The individual tools within the card case are virtually unlimited in applications. The illustrated tools 24 are for picking locks, and should made out of some type of spring steel for its toughness and strength.
Now with reference to the illustrated embodiment, FIG. 1 shows the tool set 20 having the card case 22 and four lock picking tools 24, while FIG. 2 shows the tools 24 exploded from the card case 22. Each of the tools 24 has an elongated, flat and generally linear configuration that enables them to be slid into elongated slots 26 formed in the card case 22. FIG. 3 shows the card case 22 by itself such that the elongated slots 26 are more readily visible, and FIGS. 5A and 5B show them enlarged from an end view.
Prior to detailed description of the elongated slots 26, the orthogonal dimensions of the card case 22 includes a length L seen in FIG. 4B, a width W as seen in FIG. 4A, and a thickness T as also seen in FIGS. 4B and 4C. A number of exemplary dimensions are called out in the drawings corresponding to standard credit card dimensions, but those should not be considered limiting.
With reference back to FIG. 3, and to the detailed views of FIGS. 4-5, the rectangular card case 22 includes a first end edge 30, a second end edge 32, and two longer side edges 34 which in the illustrated embodiment are substantially identical.
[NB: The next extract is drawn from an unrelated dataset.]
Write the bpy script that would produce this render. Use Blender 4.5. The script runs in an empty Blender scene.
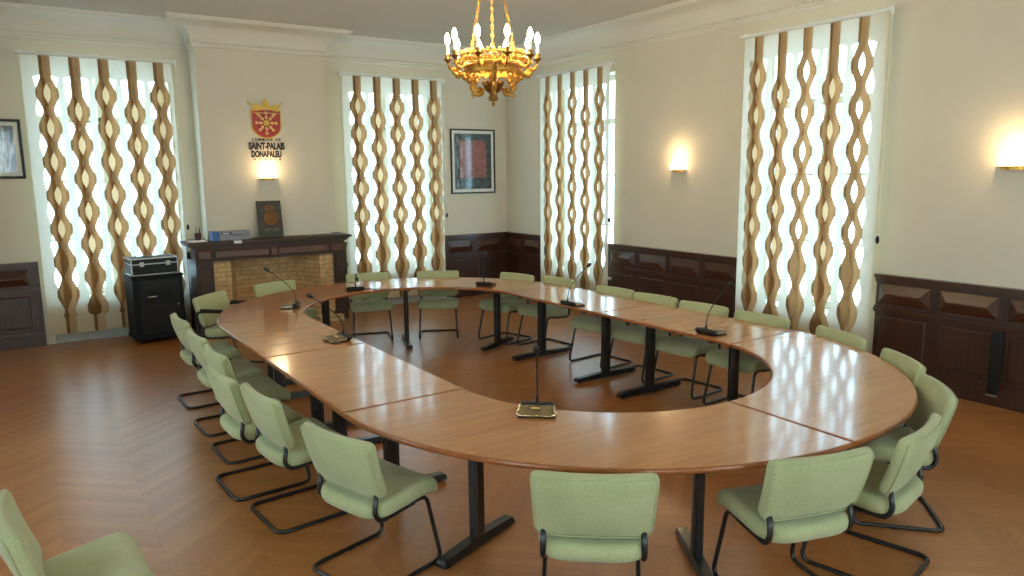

The card case 22 further includes a front face 36 and a rear face 38 (FIG. 4D). Each of the tools 24 slides into the slots 26 that open at one of the two end edges 30, 32. In the illustrated embodiment, as seen in FIG. 2, two of the tools 24a, 24b slide in through the first end edge 30, while the two other tools 24c, 24d slide in through the second end edge 32. As seen in the end views of FIGS. 6B, 7B, 8B and 9B, each of the tools 24 has an extremely slim profile with a uniform thickness denoted t. With reference to FIGS. 5A and 5B, the thickness dimension of each of the slots on the end edges 30, 32 of the card case 22 is denoted Ts, and is slightly smaller than the thickness t of the tools 24. There is thus a slight interference fit between the tools 24 and the elongated slots 26, which results in a slight friction fit that keeps the tools 24 from falling out of the card case 22. In an exemplary embodiment where the tool set 20 is sized the same as a standard credit card, the thickness t is about 0.025 inches, while the thickness Ts is about 0.024 inches.
With reference again to FIG. 3, and also to the orthogonal views in FIGS. 4-5, each of the slots 26 is formed in the card case 22 in an alternating pattern from the first end edge 30 to the second end edge 32. More particularly, each of the slots 26 is formed (e.g., machined) alternately in the front face 36 and the rear face 38 from the first end edge 30 to the second end edge 32. For example, the lowest slot 26 shown in FIG. 3 commences at an opening 40 in the first end edge 30 created by removal of material from the front face 36. The removed material removed creates a first recess 42, preferably rounded, that extends a short distance toward the second end edge 32, as seen in FIGS. 3 and 4A.
Before termination of the first front recess 42, a first rear recess 44 in the rear face 38 is provided, as seen in FIG. 4D. Overlap between the first front recess 42 and the first rear recess 44 creates a first through opening 46a over through the card case 22. This pattern continues with a second front recess 48 (FIG. 4A) which is somewhat longer than the other recesses, a second rear recess 50 (FIG. 4D), and a third front recess 52 that terminates at the second end edge 32. The elongated recess 48 in the middle of the card case 22 facilitates removal of each of the tools 24 by providing an elongated exposed portion of each tool which can be manipulated by hand. These recesses overlap to form additional through openings 46b, 46c, and 46d. The through openings 46 essentially connect the alternating patterns of recesses and open to the slots 26 that extend from the first end edge 30 to the second end edge 32. The material removed in the recesses 42, 44, 48, and 50 must be greater than one half of the total thickness T of the card case 22 to provide an overlap in removed material so as to form the longitudinal slots 26. For instance, if the total thickness T of the card case 22 is about 0.05 inches, then a thickness of the material removed in the recesses 42, 44, 48, and 50 may be about 0.037. Such an amount of material removed from opposite faces 36, 38 of the card case 22 creates an overlap of about 0.024 inches, as seen best in FIGS. 5A and 5B, which again is slightly smaller than the thickness of the exemplary tools 24.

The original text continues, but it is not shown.